Yeah Blue Stone. Why not sing? Are you tone deaf?

I can't think of any singing voices I've found annoying except for those with bad pitch control. If you're not actually tone deaf - which seems unlikely if you can play several instruments - your tone will improve with practice, I would think. Sing in the car, if you often drive alone. Sing in the basement, the closet. But just sing, sing sing!

People don't sing enough in public,. It's sad, really.
posted by troutfishing at 7:07 AM on December 29, 2003


I'll third the "keep singing" vote. I've taken a lot of flak over the course of a lot of years for the quality my singing, but i've never let it stop me. Last year i actually managed two semesters in our campus choir and faired quite decently; it forced me to sing a lot more than i was accustomed to, which was excellent.
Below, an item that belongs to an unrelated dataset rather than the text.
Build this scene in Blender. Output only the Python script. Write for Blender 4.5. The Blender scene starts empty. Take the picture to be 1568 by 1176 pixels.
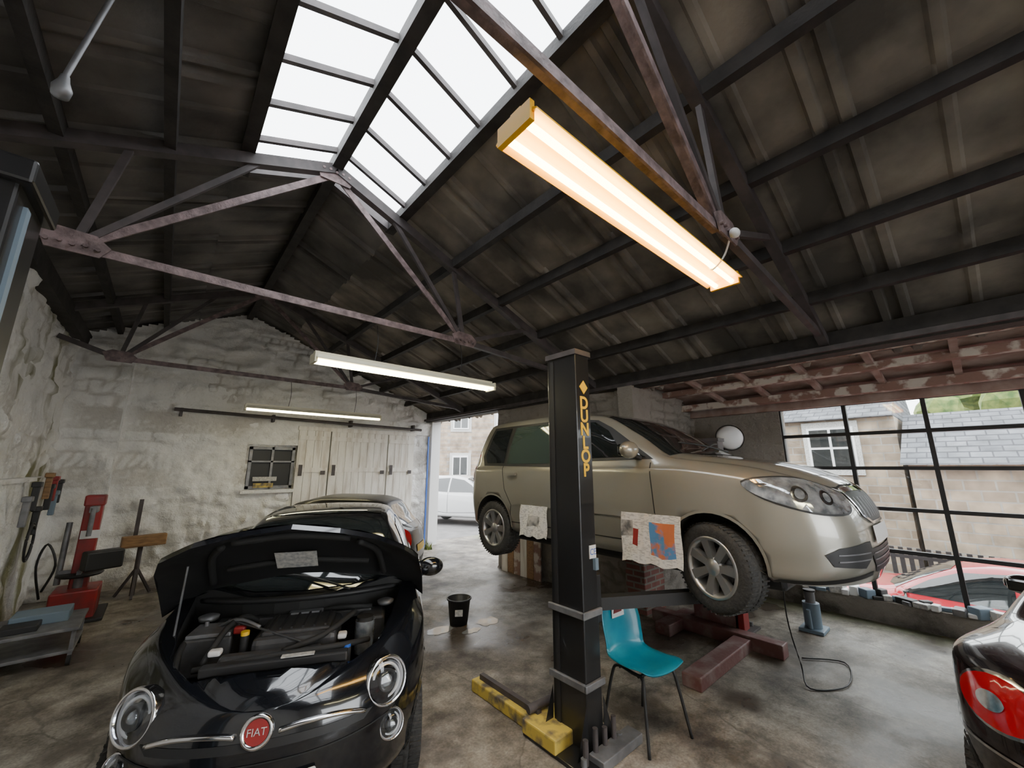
import bpy, bmesh, math, random
from mathutils import Vector, Matrix, noise
from mathutils.bvhtree import BVHTree
from mathutils.geometry import delaunay_2d_cdt
random.seed(7)
R=math.radians
# ------------------------------------------------------------ materials
def mat(name, base, rough=.5, metal=0, var=None, scale=4, bump=0, bscale=30, coat=0, emis=None, es=0, lo=.35, hi=.65, spec=.5, detail=6, stretch=None):
    m=bpy.data.materials.new(name); m.use_nodes=True
    nt=m.node_tree; b=nt.nodes['Principled BSDF']
    b.inputs['Base Color'].default_value=(*base,1); b.inputs['Roughness'].default_value=rough
    b.inputs['Metallic'].default_value=metal; b.inputs['Coat Weight'].default_value=coat
    b.inputs['Coat Roughness'].default_value=.04; b.inputs['Specular IOR Level'].default_value=spec
    if emis: b.inputs['Emission Color'].default_value=(*emis,1); b.inputs['Emission Strength'].default_value=es
    if var or bump:
        tc=nt.nodes.new('ShaderNodeTexCoord'); mp=nt.nodes.new('ShaderNodeMapping')
        nt.links.new(tc.outputs['Object'],mp.inputs['Vector'])
        if stretch: mp.inputs['Scale'].default_value=stretch
    if var:
        n=nt.nodes.new('ShaderNodeTexNoise'); n.inputs['Scale'].default_value=scale; n.inputs['Detail'].default_value=detail
        nt.links.new(mp.outputs[0],n.inputs['Vector'])
        r=nt.nodes.new('ShaderNodeValToRGB'); r.color_ramp.elements[0].position=lo; r.color_ramp.elements[1].position=hi
        r.color_ramp.elements[0].color=(*base,1); r.color_ramp.elements[1].color=(*var,1)
        nt.links.new(n.outputs['Fac'],r.inputs[0]); nt.links.new(r.outputs[0],b.inputs['Base Color'])
    if bump:
        n2=nt.nodes.new('ShaderNodeTexNoise'); n2.inputs['Scale'].default_value=bscale; n2.inputs['Detail'].default_value=5
        nt.links.new(mp.outputs[0],n2.inputs['Vector'])
        bp=nt.nodes.new('ShaderNodeBump'); bp.inputs['Strength'].default_value=bump; bp.inputs['Distance'].default_value=.02
        nt.links.new(n2.outputs['Fac'],bp.inputs['Height']); nt.links.new(bp.outputs[0],b.inputs['Normal'])
    return m
def N(nt,t,**k):
    n=nt.nodes.new(t)
    for a,v in k.items():
        if a in n.inputs: n.inputs[a].default_value=v
        else: setattr(n,a,v)
    return n
def ramp(nt,src,stops):
    r=nt.nodes.new('ShaderNodeValToRGB'); el=r.color_ramp.elements
    while len(el)<len(stops): el.new(.5)
    for e,(p,c) in zip(el,stops): e.position=p; e.color=(*c,1) if len(c)==3 else c
    nt.links.new(src,r.inputs[0]); return r.outputs[0]
def mixc(nt,fac,a,b,mode='MIX'):
    m=nt.nodes.new('ShaderNodeMix'); m.data_type='RGBA'; m.blend_type=mode
    for s,v in ((0,fac),(6,a),(7,b)):
        if hasattr(v,'is_linked') or hasattr(v,'links'): nt.links.new(v,m.inputs[s])
        elif s==0: m.inputs[0].default_value=v
        else: m.inputs[s].default_value=(*v,1)
    return m.outputs[2]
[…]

I don't know anything about saxophones, but whether or not you buy one i agree with with troutfishing -- keep singing and you will improve.
posted by krisis at 6:52 PM on December 29, 2003


I agree with the "keep singing" contingent here, and I appreciate the support. Truthfully, my voice is classically trained and has been tested in many, many concerts. I've never received great feedback as a frontman for a band, however, and I was hoping that utilizing my voice into a sax might help. Plus, as you can already tell by my username, I'm a huge fan of Coltrane.

Perhaps you're all right, however, and I simply need to regain my confidence for singing.